-- START OF DATA PROVIDED --

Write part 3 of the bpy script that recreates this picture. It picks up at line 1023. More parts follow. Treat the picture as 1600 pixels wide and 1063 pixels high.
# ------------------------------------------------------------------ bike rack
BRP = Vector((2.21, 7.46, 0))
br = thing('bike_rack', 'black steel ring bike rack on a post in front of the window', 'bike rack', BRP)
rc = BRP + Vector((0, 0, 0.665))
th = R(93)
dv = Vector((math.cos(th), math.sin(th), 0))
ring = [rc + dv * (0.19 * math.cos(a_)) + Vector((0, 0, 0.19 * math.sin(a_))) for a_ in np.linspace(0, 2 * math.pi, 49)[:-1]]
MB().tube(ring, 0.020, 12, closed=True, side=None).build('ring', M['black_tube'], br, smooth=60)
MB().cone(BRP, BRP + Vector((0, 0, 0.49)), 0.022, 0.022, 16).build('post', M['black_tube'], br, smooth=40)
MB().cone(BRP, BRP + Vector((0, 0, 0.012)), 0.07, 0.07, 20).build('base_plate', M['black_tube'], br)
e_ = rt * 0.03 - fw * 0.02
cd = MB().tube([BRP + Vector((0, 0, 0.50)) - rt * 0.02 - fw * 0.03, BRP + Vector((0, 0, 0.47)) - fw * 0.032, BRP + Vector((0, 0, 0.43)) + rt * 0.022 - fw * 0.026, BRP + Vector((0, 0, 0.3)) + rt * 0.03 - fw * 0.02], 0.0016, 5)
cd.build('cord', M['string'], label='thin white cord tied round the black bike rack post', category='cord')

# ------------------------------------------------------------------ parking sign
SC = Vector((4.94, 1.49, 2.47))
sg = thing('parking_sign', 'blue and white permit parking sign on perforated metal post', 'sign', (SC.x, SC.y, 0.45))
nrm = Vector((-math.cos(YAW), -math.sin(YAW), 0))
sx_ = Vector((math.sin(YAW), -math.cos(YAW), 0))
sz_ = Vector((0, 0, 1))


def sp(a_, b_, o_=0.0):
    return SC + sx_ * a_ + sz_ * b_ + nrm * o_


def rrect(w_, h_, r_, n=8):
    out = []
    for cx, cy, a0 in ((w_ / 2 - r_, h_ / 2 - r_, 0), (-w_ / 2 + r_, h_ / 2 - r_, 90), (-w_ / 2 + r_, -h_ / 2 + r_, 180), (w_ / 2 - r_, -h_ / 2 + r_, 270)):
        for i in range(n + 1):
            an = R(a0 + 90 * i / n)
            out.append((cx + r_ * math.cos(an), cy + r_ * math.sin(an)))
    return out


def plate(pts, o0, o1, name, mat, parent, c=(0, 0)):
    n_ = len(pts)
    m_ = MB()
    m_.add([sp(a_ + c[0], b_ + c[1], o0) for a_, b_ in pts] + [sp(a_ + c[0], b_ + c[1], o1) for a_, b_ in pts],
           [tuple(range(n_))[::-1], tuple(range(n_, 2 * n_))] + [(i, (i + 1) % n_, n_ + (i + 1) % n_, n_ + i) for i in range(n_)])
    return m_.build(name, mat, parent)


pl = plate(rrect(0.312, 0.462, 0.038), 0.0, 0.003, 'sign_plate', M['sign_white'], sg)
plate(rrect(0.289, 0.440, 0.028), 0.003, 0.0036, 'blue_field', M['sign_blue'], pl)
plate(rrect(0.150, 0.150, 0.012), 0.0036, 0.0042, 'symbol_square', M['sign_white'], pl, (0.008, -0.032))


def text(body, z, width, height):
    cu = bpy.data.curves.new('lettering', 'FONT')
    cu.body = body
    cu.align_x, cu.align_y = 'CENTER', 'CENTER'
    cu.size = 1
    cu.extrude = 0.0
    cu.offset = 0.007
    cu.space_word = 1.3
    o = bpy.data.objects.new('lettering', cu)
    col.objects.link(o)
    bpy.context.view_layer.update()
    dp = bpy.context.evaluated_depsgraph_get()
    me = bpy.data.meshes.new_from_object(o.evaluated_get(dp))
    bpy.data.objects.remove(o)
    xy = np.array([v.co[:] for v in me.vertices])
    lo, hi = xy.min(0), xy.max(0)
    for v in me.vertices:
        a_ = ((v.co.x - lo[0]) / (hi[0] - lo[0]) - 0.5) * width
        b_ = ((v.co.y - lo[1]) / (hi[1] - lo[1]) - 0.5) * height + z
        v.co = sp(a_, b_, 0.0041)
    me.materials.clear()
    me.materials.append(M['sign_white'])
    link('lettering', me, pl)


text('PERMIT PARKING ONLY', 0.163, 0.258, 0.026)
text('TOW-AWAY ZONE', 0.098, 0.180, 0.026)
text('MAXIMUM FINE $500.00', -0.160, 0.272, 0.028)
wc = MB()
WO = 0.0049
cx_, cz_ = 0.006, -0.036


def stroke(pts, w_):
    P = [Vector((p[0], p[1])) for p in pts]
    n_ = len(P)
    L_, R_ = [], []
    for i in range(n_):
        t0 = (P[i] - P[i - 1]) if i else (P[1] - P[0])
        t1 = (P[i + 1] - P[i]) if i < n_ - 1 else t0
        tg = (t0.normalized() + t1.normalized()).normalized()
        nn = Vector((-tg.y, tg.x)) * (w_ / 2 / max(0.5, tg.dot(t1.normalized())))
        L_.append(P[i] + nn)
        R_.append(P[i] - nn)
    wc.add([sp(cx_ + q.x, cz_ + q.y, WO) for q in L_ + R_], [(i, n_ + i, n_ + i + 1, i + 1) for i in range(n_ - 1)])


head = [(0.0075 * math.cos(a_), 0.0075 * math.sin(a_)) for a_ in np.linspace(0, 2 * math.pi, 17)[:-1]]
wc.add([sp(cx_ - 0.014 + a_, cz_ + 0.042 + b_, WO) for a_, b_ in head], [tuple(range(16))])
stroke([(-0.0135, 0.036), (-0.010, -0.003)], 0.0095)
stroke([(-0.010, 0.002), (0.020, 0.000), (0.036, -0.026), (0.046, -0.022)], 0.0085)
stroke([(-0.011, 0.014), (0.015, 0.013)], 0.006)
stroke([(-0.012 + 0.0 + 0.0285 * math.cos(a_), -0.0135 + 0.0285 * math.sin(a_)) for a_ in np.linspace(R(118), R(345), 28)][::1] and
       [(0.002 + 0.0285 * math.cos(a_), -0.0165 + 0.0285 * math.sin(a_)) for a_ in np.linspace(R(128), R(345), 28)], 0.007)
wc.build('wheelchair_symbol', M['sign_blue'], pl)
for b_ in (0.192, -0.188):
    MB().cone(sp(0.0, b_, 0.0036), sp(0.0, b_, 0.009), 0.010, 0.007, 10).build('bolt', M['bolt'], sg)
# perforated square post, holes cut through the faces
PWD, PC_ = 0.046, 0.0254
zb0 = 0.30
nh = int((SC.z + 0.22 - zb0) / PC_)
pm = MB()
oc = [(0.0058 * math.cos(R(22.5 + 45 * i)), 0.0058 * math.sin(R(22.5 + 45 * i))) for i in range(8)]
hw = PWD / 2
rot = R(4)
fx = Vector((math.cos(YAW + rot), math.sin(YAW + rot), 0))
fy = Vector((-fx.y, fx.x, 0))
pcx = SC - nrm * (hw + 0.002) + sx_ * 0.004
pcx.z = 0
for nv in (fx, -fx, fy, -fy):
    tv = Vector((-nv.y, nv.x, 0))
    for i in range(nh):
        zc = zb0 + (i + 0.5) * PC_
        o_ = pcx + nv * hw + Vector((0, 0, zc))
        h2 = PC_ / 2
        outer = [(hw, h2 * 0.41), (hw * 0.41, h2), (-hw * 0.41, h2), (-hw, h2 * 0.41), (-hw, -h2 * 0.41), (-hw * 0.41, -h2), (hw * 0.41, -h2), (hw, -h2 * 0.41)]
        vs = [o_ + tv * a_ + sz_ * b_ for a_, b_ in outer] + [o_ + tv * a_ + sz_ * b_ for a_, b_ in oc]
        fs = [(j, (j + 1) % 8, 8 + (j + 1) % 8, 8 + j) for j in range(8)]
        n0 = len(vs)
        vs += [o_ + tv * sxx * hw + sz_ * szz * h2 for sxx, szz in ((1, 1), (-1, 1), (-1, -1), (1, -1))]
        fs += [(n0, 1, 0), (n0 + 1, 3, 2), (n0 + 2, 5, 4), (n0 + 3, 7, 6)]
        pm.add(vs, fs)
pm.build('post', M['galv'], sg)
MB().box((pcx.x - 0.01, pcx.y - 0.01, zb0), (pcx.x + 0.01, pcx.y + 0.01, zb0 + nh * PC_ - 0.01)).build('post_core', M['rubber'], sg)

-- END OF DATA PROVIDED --

◆ **THE EXERCISE**
From the first line above through the line that contains "return SC +", quote each line exactly. Output nothing more.

◆ **ANSWER TO THIS PROBLEM**
Write part 3 of the bpy script that recreates this picture. It picks up at line 1023. More parts follow. Treat the picture as 1600 pixels wide and 1063 pixels high.
# ------------------------------------------------------------------ bike rack
BRP = Vector((2.21, 7.46, 0))
br = thing('bike_rack', 'black steel ring bike rack on a post in front of the window', 'bike rack', BRP)
rc = BRP + Vector((0, 0, 0.665))
th = R(93)
dv = Vector((math.cos(th), math.sin(th), 0))
ring = [rc + dv * (0.19 * math.cos(a_)) + Vector((0, 0, 0.19 * math.sin(a_))) for a_ in np.linspace(0, 2 * math.pi, 49)[:-1]]
MB().tube(ring, 0.020, 12, closed=True, side=None).build('ring', M['black_tube'], br, smooth=60)
MB().cone(BRP, BRP + Vector((0, 0, 0.49)), 0.022, 0.022, 16).build('post', M['black_tube'], br, smooth=40)
MB().cone(BRP, BRP + Vector((0, 0, 0.012)), 0.07, 0.07, 20).build('base_plate', M['black_tube'], br)
e_ = rt * 0.03 - fw * 0.02
cd = MB().tube([BRP + Vector((0, 0, 0.50)) - rt * 0.02 - fw * 0.03, BRP + Vector((0, 0, 0.47)) - fw * 0.032, BRP + Vector((0, 0, 0.43)) + rt * 0.022 - fw * 0.026, BRP + Vector((0, 0, 0.3)) + rt * 0.03 - fw * 0.02], 0.0016, 5)
cd.build('cord', M['string'], label='thin white cord tied round the black bike rack post', category='cord')

# ------------------------------------------------------------------ parking sign
SC = Vector((4.94, 1.49, 2.47))
sg = thing('parking_sign', 'blue and white permit parking sign on perforated metal post', 'sign', (SC.x, SC.y, 0.45))
nrm = Vector((-math.cos(YAW), -math.sin(YAW), 0))
sx_ = Vector((math.sin(YAW), -math.cos(YAW), 0))
sz_ = Vector((0, 0, 1))


def sp(a_, b_, o_=0.0):
    return SC + sx_ * a_ + sz_ * b_ + nrm * o_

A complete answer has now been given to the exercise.